Appeals court to again consider Ressam sentence

  • By The Associated Press and Peninsula Daily News
  • Saturday, August 6, 2011 3:46pm
  • News

By The Associated Press and Peninsula Daily News

SEATTLE — The 9th U.S. Circuit Court of Appeals will once again consider whether the 22-year prison sentence imposed on would-be millennium bomber Ahmed Ressam by a federal judge in Seattle was adequate.

Ressam, now 42, was arrested in Port Angeles after he arrived aboard the MV Coho ferry from Victoria in a rental car loaded with bomb-making materials on Dec. 14, 1999.

It was later revealed that Ressam was on his way to bomb Los Angeles International Airport on Jan. 1, 2000.

Last year, a divided three-judge panel of the court voted to reject the sentence imposed — for the second time — by U.S. District Judge John Coughenour, questioning his impartiality and saying that the sentence failed to protect the public from the al-Qaida-trained terrorist.

An order by Circuit Chief Judge Alex Kozinski, issued last week vacated that ruling and sent the case to be reheard by a larger panel of judges.

Coughenour presided over Ressam’s trial in the spring of 2001.

Ressam later credited the fairness of the proceedings when he decided to cooperate with federal authorities after he was convicted of attempting to bomb the Los Angeles airport.

Ressam became a crucial source of information about al-Qaida in the months after the Sept. 11 attacks, and as a result federal prosecutors initially suggested a sentence of around 35 years for crimes that could have resulted in life in prison, including a count of conspiracy to commit an act of international terrorism.

Sentencing guidelines suggested a 65-year sentence.

Prosecutors appealed when Coughenour first imposed the 22-year sentence in 2005.

Ressam has been held in solitary confinement and over years of repeated questioning had soured on his cooperation.

When the case was sent back to Coughenour for a procedural error in 2008, prosecutors urged the judge to impose the life sentence, saying Ressam had reneged on his deal.

Ressam, in the meantime, fired his lawyers and recanted everything he had ever said.

The Department of Justice told the judge that prosecutors in New York had been forced to drop charges against two other terrorism suspects — including the man believed to be al-Qaida’s chief recruiter in Western Europe — whose prosecutions turned on Ressam’s testimony.

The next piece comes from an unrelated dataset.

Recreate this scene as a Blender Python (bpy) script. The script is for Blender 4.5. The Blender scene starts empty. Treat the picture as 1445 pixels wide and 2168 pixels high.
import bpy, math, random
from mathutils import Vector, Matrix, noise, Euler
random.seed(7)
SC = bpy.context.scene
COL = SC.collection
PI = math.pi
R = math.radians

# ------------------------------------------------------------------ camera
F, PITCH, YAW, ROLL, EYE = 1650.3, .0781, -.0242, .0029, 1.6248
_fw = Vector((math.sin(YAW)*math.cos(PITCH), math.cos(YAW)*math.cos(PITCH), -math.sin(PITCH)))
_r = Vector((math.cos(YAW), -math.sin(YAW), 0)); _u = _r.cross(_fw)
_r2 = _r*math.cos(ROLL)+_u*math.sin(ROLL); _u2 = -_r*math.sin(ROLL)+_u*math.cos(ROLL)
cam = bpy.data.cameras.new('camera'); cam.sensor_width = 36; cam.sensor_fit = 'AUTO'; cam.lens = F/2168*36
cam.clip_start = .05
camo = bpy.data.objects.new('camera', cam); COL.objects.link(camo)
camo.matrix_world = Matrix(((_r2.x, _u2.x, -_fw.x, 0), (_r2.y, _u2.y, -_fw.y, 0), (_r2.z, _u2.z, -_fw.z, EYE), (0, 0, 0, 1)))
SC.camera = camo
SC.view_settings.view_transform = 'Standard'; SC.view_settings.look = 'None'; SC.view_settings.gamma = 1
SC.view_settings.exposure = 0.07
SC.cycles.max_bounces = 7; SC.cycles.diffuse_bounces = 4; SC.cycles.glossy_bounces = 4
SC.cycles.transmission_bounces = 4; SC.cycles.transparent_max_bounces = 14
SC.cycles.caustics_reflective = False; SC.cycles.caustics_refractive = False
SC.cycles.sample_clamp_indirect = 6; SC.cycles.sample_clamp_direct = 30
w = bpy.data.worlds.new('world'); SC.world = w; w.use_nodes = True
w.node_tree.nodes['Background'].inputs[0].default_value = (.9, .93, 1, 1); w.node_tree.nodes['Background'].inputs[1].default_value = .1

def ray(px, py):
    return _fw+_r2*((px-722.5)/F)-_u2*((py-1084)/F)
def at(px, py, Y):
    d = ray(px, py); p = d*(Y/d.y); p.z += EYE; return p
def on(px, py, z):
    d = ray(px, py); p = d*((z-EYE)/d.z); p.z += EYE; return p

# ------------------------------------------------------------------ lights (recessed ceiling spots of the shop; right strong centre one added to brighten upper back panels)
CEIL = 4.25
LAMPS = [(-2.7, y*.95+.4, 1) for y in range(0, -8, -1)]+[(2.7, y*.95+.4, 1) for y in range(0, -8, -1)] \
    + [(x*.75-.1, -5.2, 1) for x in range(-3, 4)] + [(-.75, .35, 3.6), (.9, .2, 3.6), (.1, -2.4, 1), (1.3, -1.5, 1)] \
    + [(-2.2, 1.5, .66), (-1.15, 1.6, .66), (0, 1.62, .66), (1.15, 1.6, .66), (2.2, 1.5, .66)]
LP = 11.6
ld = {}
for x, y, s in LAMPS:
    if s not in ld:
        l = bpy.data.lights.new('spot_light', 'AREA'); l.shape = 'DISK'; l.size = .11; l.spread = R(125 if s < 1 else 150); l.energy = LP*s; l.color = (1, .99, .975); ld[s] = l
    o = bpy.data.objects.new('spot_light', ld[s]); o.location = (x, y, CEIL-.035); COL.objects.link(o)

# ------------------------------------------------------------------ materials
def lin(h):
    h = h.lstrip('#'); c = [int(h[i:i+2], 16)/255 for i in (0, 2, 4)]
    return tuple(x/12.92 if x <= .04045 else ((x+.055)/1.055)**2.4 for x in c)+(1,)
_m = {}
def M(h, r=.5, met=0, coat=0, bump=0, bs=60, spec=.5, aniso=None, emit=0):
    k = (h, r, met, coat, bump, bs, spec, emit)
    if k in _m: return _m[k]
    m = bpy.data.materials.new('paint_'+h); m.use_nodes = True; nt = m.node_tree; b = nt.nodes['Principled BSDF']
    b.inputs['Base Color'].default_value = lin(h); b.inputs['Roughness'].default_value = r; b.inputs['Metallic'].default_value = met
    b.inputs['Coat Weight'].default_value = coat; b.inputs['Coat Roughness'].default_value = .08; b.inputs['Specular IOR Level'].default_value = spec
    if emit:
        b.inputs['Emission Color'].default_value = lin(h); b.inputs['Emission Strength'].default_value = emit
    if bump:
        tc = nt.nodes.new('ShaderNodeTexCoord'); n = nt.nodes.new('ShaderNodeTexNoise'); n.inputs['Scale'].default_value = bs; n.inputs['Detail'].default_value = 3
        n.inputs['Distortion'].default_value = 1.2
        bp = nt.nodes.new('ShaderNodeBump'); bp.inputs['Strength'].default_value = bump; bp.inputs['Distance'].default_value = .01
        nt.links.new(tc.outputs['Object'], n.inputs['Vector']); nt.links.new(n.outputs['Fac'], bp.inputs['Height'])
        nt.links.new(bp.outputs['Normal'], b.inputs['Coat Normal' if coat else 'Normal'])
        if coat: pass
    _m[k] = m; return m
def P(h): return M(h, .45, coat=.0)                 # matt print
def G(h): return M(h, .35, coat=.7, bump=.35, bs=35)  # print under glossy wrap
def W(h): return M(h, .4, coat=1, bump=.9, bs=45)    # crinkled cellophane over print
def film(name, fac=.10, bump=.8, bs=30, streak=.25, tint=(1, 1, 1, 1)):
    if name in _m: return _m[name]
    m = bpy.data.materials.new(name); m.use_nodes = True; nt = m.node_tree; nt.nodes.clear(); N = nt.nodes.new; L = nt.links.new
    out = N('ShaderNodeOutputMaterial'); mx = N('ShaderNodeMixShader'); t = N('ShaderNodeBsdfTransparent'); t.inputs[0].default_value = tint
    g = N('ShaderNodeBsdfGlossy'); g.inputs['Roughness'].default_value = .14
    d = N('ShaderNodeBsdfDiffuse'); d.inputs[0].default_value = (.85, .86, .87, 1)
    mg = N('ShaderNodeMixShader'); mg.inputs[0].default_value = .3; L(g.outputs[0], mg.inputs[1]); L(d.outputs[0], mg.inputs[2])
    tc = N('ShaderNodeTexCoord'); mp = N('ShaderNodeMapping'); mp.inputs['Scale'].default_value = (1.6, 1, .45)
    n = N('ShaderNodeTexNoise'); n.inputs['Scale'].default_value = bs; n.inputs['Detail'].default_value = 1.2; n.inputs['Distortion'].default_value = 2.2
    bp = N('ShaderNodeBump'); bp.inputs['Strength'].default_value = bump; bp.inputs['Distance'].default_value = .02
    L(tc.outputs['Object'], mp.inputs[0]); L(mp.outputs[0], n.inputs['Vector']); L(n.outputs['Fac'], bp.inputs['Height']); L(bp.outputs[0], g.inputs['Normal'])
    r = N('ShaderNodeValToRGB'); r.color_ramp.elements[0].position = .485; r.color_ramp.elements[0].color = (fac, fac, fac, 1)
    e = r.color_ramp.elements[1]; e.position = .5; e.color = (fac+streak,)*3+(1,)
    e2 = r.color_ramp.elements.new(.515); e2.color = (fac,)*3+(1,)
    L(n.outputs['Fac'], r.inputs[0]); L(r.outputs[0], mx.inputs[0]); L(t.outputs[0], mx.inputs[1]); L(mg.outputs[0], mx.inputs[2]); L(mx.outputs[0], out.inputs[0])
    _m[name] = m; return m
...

Even so, Coughenour imposed the same sentence, saying that the information Ressam provided when he was cooperating almost certainly stopped other attacks and saved lives.

The government appealed that sentence, which resulted in last week’s order.

Last year’s 72-page ruling said Coughenour’s decision failed to protect the public.

Ressam, an Algerian who trained with al-Qaida in Afghanistan, already has completed nearly half of his sentence and will be 53 years old when he is released.

The U.S. Attorney’s Office in Seattle, which handled Ressam’s prosecution, declined to comment.

Federal public defender Thomas Hillier, who has represented or advised Ressam since his first court appearance in 1999, applauded the court for granting his request to reconsider the earlier decision, which not only exposed Ressam to many more years in prison but also stripped Coughenour, the trial judge, of the case.

“We were concerned about its impact on the evolution of federal sentencing, as well as how it might impact Ahmed,” Hiller told The Seattle Times. “We’re grateful for another shot at it.”

Emily Langlie, spokeswoman for the U.S. Attorney’s Office in Seattle, told the Times that the rehearing is “the next step in holding Mr. Ressam accountable for his crimes.”

Ressam is reportedly being held in a solitary confinement cell two stories underground at the “supermax” federal penitentiary in Florence, Colo.